1-3 Kasım 2017 tarihlerinde düzenlenen Dış Ticaret Haftası etkinlikleri kapsamında Başbakan Binali Yıldırım’a sunulan 10 maddelik talep listesinde söz konusu belgelerin kaldırılmasının da yer aldığını bildiren Arslan, nakliye acentelerinin aldığı ordino ücretlerinin ihracat yapan firmalara ek maliyet unsuru niteliğinde değerlendirildiğini kaydetti.

“İhracatçıya maliyeti bir kaç milyar doları buluyor”

İhracatımızın ana ve yardımcı hammaddelerinde de ithal girdi kullanıldığı düşünüldüğünde, ordino uygulaması ile diğer belge ücretlerinin ihracatçı için büyük bir maliyet ve zaman kaybına neden olduğunu belirten Arslan, ihracatçılar olarak ithal hammadde ve ara malı taşınmasına ödenen bu ücretlerin kaldırılmasını talep ettiklerini aktardı. Arslan, “İhracatçımızın sadece ordino uygulamasından kaynaklı maliyeti yaklaşık 700 milyon lira civarındadır. Diğer işlemler ise bunun 4-5 katıdır. İhracatımızın bu tarz keyfi uygulamalardan dolayı olumsuz etkilenmemesi için ordino uygulamasının kaldırılması için hem Birliğimizce hem de çatı kuruluşumuz olan Türkiye İhracatçılar Meclisi’nce çalışmalarda bulunduk” dedi.

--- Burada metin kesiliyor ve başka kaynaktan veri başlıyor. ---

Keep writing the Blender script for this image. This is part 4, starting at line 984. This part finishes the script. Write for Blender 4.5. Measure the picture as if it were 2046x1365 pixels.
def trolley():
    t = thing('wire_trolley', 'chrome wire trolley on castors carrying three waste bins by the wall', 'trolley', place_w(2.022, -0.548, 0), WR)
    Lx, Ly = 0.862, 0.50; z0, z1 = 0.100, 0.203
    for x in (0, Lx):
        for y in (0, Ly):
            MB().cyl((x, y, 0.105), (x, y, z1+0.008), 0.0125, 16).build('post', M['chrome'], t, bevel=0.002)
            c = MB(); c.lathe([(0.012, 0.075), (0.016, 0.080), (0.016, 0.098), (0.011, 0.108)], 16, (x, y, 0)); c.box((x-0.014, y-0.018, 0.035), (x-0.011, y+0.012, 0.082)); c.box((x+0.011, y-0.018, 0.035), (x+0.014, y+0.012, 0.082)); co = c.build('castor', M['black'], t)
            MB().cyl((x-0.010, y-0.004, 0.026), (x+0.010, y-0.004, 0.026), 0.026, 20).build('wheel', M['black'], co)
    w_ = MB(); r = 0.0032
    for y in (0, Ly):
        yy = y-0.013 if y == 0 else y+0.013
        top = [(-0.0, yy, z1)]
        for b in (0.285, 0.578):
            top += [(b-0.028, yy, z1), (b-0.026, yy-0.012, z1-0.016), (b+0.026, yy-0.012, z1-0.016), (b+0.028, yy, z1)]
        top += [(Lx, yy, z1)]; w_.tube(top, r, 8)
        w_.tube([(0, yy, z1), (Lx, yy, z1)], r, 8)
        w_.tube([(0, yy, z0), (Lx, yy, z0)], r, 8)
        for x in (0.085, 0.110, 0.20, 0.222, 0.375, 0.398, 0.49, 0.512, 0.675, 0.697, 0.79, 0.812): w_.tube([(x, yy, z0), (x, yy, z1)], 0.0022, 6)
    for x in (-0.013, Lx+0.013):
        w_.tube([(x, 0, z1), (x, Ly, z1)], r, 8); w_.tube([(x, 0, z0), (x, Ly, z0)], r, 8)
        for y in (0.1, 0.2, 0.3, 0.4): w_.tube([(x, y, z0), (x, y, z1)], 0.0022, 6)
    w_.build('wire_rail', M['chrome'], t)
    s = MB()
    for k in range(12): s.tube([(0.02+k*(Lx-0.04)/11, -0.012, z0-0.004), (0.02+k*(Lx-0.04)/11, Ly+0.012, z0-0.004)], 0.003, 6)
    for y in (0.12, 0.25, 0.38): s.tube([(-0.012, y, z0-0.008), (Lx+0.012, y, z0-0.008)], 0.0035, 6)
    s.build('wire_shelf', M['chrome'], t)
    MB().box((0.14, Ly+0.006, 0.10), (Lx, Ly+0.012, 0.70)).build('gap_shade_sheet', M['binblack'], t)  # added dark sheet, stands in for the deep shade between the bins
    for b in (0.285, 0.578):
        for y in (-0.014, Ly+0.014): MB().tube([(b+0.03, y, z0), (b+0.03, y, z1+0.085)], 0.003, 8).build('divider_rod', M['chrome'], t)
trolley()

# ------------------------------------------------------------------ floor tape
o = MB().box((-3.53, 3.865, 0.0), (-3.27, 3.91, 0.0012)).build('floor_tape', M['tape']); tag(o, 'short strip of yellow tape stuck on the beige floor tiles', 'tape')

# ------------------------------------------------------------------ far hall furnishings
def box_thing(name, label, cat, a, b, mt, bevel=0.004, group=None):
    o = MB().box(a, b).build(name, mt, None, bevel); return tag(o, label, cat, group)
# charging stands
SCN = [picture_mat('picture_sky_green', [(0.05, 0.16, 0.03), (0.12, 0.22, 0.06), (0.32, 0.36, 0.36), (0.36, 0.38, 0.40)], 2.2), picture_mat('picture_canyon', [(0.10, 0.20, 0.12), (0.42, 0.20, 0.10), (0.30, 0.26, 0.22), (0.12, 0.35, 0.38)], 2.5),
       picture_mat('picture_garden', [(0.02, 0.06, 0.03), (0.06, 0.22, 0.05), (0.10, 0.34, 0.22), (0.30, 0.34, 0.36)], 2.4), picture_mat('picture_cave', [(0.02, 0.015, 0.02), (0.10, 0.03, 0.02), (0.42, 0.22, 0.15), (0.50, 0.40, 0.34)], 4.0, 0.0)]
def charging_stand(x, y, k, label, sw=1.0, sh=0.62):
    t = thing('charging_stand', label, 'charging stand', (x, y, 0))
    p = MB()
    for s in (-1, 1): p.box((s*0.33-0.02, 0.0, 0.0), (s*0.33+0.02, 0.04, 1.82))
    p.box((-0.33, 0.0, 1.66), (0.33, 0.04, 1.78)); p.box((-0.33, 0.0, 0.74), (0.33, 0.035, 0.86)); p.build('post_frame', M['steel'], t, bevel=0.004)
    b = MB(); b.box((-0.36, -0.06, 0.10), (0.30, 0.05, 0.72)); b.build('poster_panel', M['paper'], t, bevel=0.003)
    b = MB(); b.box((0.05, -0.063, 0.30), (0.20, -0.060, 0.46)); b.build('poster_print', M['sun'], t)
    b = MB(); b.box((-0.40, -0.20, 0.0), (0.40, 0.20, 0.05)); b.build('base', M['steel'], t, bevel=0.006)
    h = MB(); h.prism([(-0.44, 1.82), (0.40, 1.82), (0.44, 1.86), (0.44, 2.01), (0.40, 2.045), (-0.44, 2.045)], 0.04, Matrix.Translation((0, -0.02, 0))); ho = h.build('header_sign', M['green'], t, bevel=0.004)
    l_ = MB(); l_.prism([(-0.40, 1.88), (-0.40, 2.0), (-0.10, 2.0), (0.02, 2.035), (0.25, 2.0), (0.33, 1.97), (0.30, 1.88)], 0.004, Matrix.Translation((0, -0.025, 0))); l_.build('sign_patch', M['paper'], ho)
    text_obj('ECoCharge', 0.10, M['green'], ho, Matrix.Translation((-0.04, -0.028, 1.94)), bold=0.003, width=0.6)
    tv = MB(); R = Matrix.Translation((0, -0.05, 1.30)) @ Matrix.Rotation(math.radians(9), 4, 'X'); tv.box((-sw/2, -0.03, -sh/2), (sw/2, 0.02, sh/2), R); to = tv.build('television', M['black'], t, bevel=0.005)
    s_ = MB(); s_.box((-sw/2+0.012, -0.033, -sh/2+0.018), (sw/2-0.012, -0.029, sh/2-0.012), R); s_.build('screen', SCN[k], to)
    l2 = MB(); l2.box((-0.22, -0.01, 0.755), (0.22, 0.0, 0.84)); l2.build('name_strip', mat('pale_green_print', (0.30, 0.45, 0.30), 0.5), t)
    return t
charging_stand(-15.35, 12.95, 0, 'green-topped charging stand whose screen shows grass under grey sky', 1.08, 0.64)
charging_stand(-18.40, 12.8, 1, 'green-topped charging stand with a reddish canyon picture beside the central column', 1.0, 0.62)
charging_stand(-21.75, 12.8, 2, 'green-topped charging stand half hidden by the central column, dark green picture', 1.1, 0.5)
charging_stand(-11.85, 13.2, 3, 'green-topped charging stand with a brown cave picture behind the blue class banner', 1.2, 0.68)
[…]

Yapılan girişimlerin sonuç verdiğini, konuyla ilgili Gümrük ve Ticaret Bakanlığı’ndan sevindirici haberin geldiğini aktaran Arslan, “Gümrük ve Ticaret Bakanlığı yayınladığı resmi yazı ile ordinonun kaldırıldığını, Türkiye’deki tüm gümrük müdürlüklerince aranmayacağını belirtti. Bakanlık, resmi yazıda gümrük mevzuatında ordino hakkında bir hüküm bulunmadığını da belirtti. Gümrük ve Ticaret Bakanı Bülent Tüfenkçi ve Müsteşar Cenap Aşçı’ya, sesimize kulak verdikleri, vakit kaybetmeden sorunumuza çözüm buldukları için tüm ihracatçılar adına çok teşekkür ediyoruz. Ordino dışındaki diğer ücretlendirmelerde de gerekli düzenlemelerin yapılmasını ümit ediyoruz” ifadelerini kullandı.